Snowplow is a state-of-the-art data collection platform which advocates for self-describing-objects. This means that events (rows) that travel through Snowplow's pipeline have a highly nested and hierarchical structure:
{
"event": "user_transaction",
"time": 1730592005,
"APP_ID": "Match-Masters",
"EVENT_VENDOR": "io.candivore",
"COLLECTOR_TSTAMP": "2024-11-03T00:00:08",
"CONTEXTS_COM_IAB_SNOWPLOW_SPIDERS_AND_ROBOTS_1": [
{
"_schema_version": "1-0-0",
"category": "SPIDER_OR_ROBOT",
"primaryImpact": "UNKNOWN",
"reason": "FAILED_UA_INCLUDE",
"spiderOrRobot": true
}
], "CONTEXTS_COM_SNOWPLOWANALYTICS_SNOWPLOW_UA_PARSER_CONTEXT_1": [
{
"_schema_version": "1-0-0",
"deviceFamily": "Other",
//etc...
}
],
"CONTEXTS_IO_CANDIVORE_USER_BASE_STATS_1": [
{
"LT_matches_played_cnt": 14422,
"LT_matches_won_cnt": 6766,
"LT_purchases_amt": 1,
//etc...
}
],
"CONTEXTS_NL_BASJES_YAUAA_CONTEXT_1": [
{
"_schema_version": "1-0-4",
"agentClass": "Hacker",
//etc...
}
],
"UNSTRUCT_EVENT_IO_CANDIVORE_USER_TRANSACTION_1": {
"is_coin_paid": false,
"is_received_resource": false,
//etc...
},
"VALUE": {
"LT_matches_played_cnt": 14422,
//etc...
}
}This is a good thing for data collection; this is a challenge for data analysis.

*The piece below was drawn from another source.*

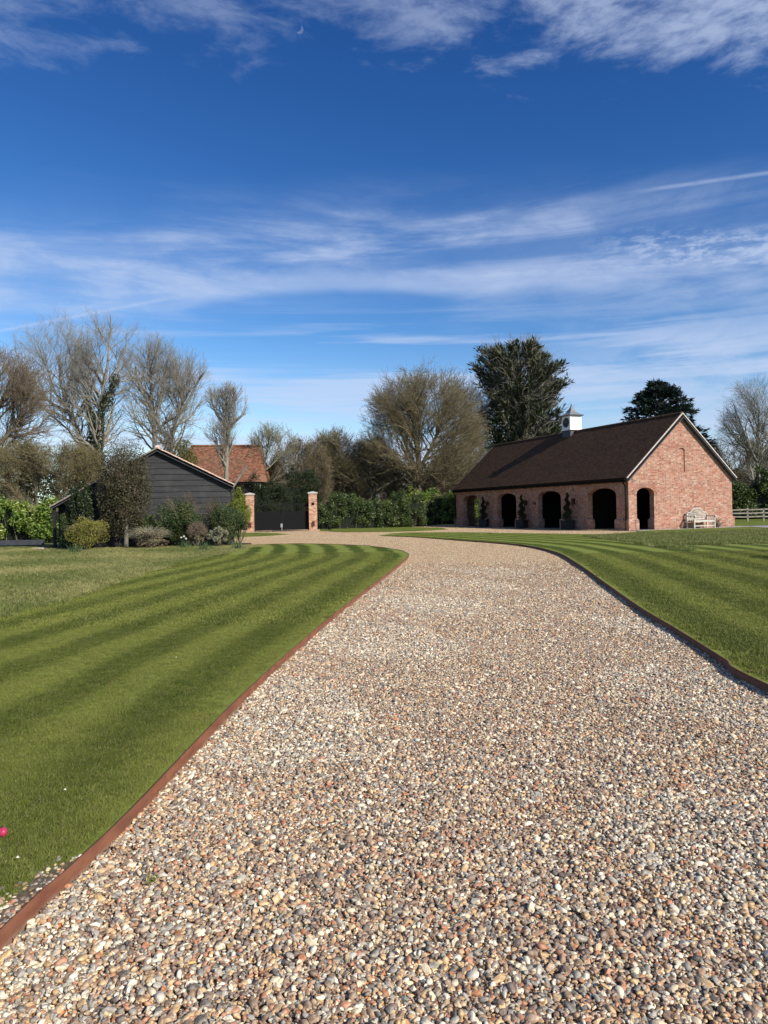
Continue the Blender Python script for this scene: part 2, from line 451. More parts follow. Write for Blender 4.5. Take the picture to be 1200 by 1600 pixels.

When Snowplow loads data into Snowflake (via RDB Loader), it uses the OBJECT or ARRAY generic snowflake types which (importantly) do not schematize nested fields:
CREATE OR REPLACE TABLE example_table (id int, DATA OBJECT);
INSERT INTO example_table (id, DATA)
VALUES (1, Object_construct('name', 'Alice', 'age', 30, 'skills', Array_construct('SQL', 'Python'))) ,
(2, Object_construct('name', 'Bob', 'age', 25, 'skills', Array_construct('Java', 'Scala'))) ,
(3, Object_construct('name', 'Carol', 'age', 35, 'skills', Array_construct('R', 'Tableau')));So when you query the table:
SELECT *
FROM example_table
WHERE DATA:age > 30;yields a semi-structured result:
| id | data |
|---|---|
| 3 | {"name": "Carol", "age": 35, "skills": ["R", "Tableau"]}` |
You Snowflake can flatten using different scalar functions:
SELECT id,
skill.value AS skill
FROM example_table,
LATERAL FLATTEN(INPUT => DATA:skills) AS skill;yields:
| id | skill |
|---|---|
| 1 | SQL |
| 1 | Python |
| 2 | Java |
| 2 | Scala |
| 3 | R |
| 3 | Tableau |
But actually, most of the time we just want to use the : operator (path notation for object retrieval) to create a (simple) relational table:
SELECT id,
DATA:name AS name,
DATA:age AS age
FROM example_table;yields:
| id | name | age |
|---|---|---|
| 1 | Alice | 30 |
| 2 | Bob | 25 |
| 3 | Carol | 35 |
When Mixpanel loads data from Snowflake (via warehouse connectors), Mixpanel assumes the table is denormalized, and important analysis dimensions are top level columns.
Mixpanel does support Object and Array types, however, with limited governance (semantic layer):
In the current state, most of the valuable data is not highly accessible in Mixpanel.
Mixpanel can unnest values at query time using custom properties:
(Amit made a great video about it)
We analyzed your schema and created ~500 custom properties for all of the nested fields in your semi-structured snowplow data.
This should unblock your POC and get the team activated on self serve!
If Candivore adopts Mixpanel as it's self-serve event analytics tool of choice, some form of column management upstream of mixpanel will be necessary to ensure
There are many approaches to "flattening STRUCTS, the simplest way is in a view :
CREATE OR REPLACE VIEW mixpanel_events_view AS
SELECT
-- ensure all events have user id
COALESCE(user_id, UNSTRUCT_EVENT_IO_CANDIVORE_USER_BASE_STATS_1:user_id_nested) AS user_id,
-- denormalize nested values
UNSTRUCT_EVENT_IO_CANDIVORE_POP_UP_1:trigger as pop_up_trigger
-- Include any other columns
other_column1,
other_column2,
FROM your_source_table;This "wrangling" of Snowplow context will be necessary for any analytics tool the team choose to adopt.